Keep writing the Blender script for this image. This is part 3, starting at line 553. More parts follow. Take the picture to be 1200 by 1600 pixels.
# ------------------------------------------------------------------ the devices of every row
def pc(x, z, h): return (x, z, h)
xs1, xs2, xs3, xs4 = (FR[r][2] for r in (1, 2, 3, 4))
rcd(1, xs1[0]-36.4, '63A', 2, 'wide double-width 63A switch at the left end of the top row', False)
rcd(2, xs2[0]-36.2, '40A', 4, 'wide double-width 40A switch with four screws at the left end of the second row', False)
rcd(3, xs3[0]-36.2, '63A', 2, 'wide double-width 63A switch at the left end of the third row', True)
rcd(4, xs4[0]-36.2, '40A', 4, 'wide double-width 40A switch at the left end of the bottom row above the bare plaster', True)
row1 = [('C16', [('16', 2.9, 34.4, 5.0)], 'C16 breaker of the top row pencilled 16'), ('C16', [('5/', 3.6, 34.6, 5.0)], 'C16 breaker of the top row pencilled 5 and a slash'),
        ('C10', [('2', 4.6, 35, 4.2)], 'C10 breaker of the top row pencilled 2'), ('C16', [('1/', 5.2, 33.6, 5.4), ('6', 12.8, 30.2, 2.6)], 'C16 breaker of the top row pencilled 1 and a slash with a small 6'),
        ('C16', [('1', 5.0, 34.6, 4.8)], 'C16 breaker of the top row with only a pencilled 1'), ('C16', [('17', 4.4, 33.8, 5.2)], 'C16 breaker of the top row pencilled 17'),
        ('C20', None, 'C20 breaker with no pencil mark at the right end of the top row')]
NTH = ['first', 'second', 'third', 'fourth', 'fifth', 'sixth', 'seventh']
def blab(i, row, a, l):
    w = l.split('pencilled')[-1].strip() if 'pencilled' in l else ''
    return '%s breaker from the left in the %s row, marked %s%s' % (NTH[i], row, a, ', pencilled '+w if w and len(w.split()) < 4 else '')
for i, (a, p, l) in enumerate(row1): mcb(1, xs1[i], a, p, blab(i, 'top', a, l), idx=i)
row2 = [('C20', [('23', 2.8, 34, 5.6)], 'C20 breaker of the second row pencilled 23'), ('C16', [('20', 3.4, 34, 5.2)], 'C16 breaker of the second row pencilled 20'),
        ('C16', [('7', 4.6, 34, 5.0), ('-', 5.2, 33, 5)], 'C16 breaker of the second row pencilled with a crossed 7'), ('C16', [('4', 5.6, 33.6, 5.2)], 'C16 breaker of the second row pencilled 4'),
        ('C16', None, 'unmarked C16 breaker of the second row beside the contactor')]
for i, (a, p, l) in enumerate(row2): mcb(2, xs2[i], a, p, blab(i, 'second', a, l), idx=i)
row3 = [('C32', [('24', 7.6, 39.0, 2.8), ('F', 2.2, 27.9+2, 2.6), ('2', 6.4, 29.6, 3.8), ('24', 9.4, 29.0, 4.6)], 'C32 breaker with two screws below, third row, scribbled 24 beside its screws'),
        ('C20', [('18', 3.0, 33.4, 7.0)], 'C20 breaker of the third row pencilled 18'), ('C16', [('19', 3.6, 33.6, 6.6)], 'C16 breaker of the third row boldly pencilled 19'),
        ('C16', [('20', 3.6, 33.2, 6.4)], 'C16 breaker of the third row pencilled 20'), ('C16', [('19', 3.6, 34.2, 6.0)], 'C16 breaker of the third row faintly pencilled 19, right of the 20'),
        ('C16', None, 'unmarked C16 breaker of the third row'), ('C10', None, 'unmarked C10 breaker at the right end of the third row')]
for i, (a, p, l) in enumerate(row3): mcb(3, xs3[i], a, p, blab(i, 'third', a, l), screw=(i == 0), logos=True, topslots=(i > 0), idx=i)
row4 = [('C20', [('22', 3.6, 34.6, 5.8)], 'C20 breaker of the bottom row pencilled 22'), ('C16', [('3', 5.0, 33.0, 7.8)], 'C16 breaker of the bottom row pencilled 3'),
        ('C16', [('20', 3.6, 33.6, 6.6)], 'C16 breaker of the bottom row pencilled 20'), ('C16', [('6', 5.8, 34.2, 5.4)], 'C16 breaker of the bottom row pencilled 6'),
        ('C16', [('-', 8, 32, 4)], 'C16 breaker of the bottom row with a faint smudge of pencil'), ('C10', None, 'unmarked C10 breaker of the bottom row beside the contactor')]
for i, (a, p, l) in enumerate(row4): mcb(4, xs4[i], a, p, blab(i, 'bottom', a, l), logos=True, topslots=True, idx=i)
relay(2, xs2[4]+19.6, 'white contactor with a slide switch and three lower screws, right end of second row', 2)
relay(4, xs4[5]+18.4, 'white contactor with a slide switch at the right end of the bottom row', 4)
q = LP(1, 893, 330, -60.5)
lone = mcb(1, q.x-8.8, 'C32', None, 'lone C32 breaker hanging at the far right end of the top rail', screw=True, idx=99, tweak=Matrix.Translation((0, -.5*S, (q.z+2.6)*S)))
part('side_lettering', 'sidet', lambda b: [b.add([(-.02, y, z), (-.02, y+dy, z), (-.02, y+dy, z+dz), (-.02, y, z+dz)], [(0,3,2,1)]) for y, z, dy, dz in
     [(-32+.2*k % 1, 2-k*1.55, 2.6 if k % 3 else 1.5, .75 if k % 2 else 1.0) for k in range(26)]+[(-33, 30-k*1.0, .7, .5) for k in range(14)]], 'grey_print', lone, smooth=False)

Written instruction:
Copy out the whole listing exactly; please set it all down.

Completed exercise:
Keep writing the Blender script for this image. This is part 3, starting at line 553. More parts follow. Take the picture to be 1200 by 1600 pixels.
# ------------------------------------------------------------------ the devices of every row
def pc(x, z, h): return (x, z, h)
xs1, xs2, xs3, xs4 = (FR[r][2] for r in (1, 2, 3, 4))
rcd(1, xs1[0]-36.4, '63A', 2, 'wide double-width 63A switch at the left end of the top row', False)
rcd(2, xs2[0]-36.2, '40A', 4, 'wide double-width 40A switch with four screws at the left end of the second row', False)
rcd(3, xs3[0]-36.2, '63A', 2, 'wide double-width 63A switch at the left end of the third row', True)
rcd(4, xs4[0]-36.2, '40A', 4, 'wide double-width 40A switch at the left end of the bottom row above the bare plaster', True)
row1 = [('C16', [('16', 2.9, 34.4, 5.0)], 'C16 breaker of the top row pencilled 16'), ('C16', [('5/', 3.6, 34.6, 5.0)], 'C16 breaker of the top row pencilled 5 and a slash'),
        ('C10', [('2', 4.6, 35, 4.2)], 'C10 breaker of the top row pencilled 2'), ('C16', [('1/', 5.2, 33.6, 5.4), ('6', 12.8, 30.2, 2.6)], 'C16 breaker of the top row pencilled 1 and a slash with a small 6'),
        ('C16', [('1', 5.0, 34.6, 4.8)], 'C16 breaker of the top row with only a pencilled 1'), ('C16', [('17', 4.4, 33.8, 5.2)], 'C16 breaker of the top row pencilled 17'),
        ('C20', None, 'C20 breaker with no pencil mark at the right end of the top row')]
NTH = ['first', 'second', 'third', 'fourth', 'fifth', 'sixth', 'seventh']
def blab(i, row, a, l):
    w = l.split('pencilled')[-1].strip() if 'pencilled' in l else ''
    return '%s breaker from the left in the %s row, marked %s%s' % (NTH[i], row, a, ', pencilled '+w if w and len(w.split()) < 4 else '')
for i, (a, p, l) in enumerate(row1): mcb(1, xs1[i], a, p, blab(i, 'top', a, l), idx=i)
row2 = [('C20', [('23', 2.8, 34, 5.6)], 'C20 breaker of the second row pencilled 23'), ('C16', [('20', 3.4, 34, 5.2)], 'C16 breaker of the second row pencilled 20'),
        ('C16', [('7', 4.6, 34, 5.0), ('-', 5.2, 33, 5)], 'C16 breaker of the second row pencilled with a crossed 7'), ('C16', [('4', 5.6, 33.6, 5.2)], 'C16 breaker of the second row pencilled 4'),
        ('C16', None, 'unmarked C16 breaker of the second row beside the contactor')]
for i, (a, p, l) in enumerate(row2): mcb(2, xs2[i], a, p, blab(i, 'second', a, l), idx=i)
row3 = [('C32', [('24', 7.6, 39.0, 2.8), ('F', 2.2, 27.9+2, 2.6), ('2', 6.4, 29.6, 3.8), ('24', 9.4, 29.0, 4.6)], 'C32 breaker with two screws below, third row, scribbled 24 beside its screws'),
        ('C20', [('18', 3.0, 33.4, 7.0)], 'C20 breaker of the third row pencilled 18'), ('C16', [('19', 3.6, 33.6, 6.6)], 'C16 breaker of the third row boldly pencilled 19'),
        ('C16', [('20', 3.6, 33.2, 6.4)], 'C16 breaker of the third row pencilled 20'), ('C16', [('19', 3.6, 34.2, 6.0)], 'C16 breaker of the third row faintly pencilled 19, right of the 20'),
        ('C16', None, 'unmarked C16 breaker of the third row'), ('C10', None, 'unmarked C10 breaker at the right end of the third row')]
for i, (a, p, l) in enumerate(row3): mcb(3, xs3[i], a, p, blab(i, 'third', a, l), screw=(i == 0), logos=True, topslots=(i > 0), idx=i)
row4 = [('C20', [('22', 3.6, 34.6, 5.8)], 'C20 breaker of the bottom row pencilled 22'), ('C16', [('3', 5.0, 33.0, 7.8)], 'C16 breaker of the bottom row pencilled 3'),
        ('C16', [('20', 3.6, 33.6, 6.6)], 'C16 breaker of the bottom row pencilled 20'), ('C16', [('6', 5.8, 34.2, 5.4)], 'C16 breaker of the bottom row pencilled 6'),
        ('C16', [('-', 8, 32, 4)], 'C16 breaker of the bottom row with a faint smudge of pencil'), ('C10', None, 'unmarked C10 breaker of the bottom row beside the contactor')]
for i, (a, p, l) in enumerate(row4): mcb(4, xs4[i], a, p, blab(i, 'bottom', a, l), logos=True, topslots=True, idx=i)
relay(2, xs2[4]+19.6, 'white contactor with a slide switch and three lower screws, right end of second row', 2)
relay(4, xs4[5]+18.4, 'white contactor with a slide switch at the right end of the bottom row', 4)
q = LP(1, 893, 330, -60.5)
lone = mcb(1, q.x-8.8, 'C32', None, 'lone C32 breaker hanging at the far right end of the top rail', screw=True, idx=99, tweak=Matrix.Translation((0, -.5*S, (q.z+2.6)*S)))
part('side_lettering', 'sidet', lambda b: [b.add([(-.02, y, z), (-.02, y+dy, z), (-.02, y+dy, z+dz), (-.02, y, z+dz)], [(0,3,2,1)]) for y, z, dy, dz in
     [(-32+.2*k % 1, 2-k*1.55, 2.6 if k % 3 else 1.5, .75 if k % 2 else 1.0) for k in range(26)]+[(-33, 30-k*1.0, .7, .5) for k in range(14)]], 'grey_print', lone, smooth=False)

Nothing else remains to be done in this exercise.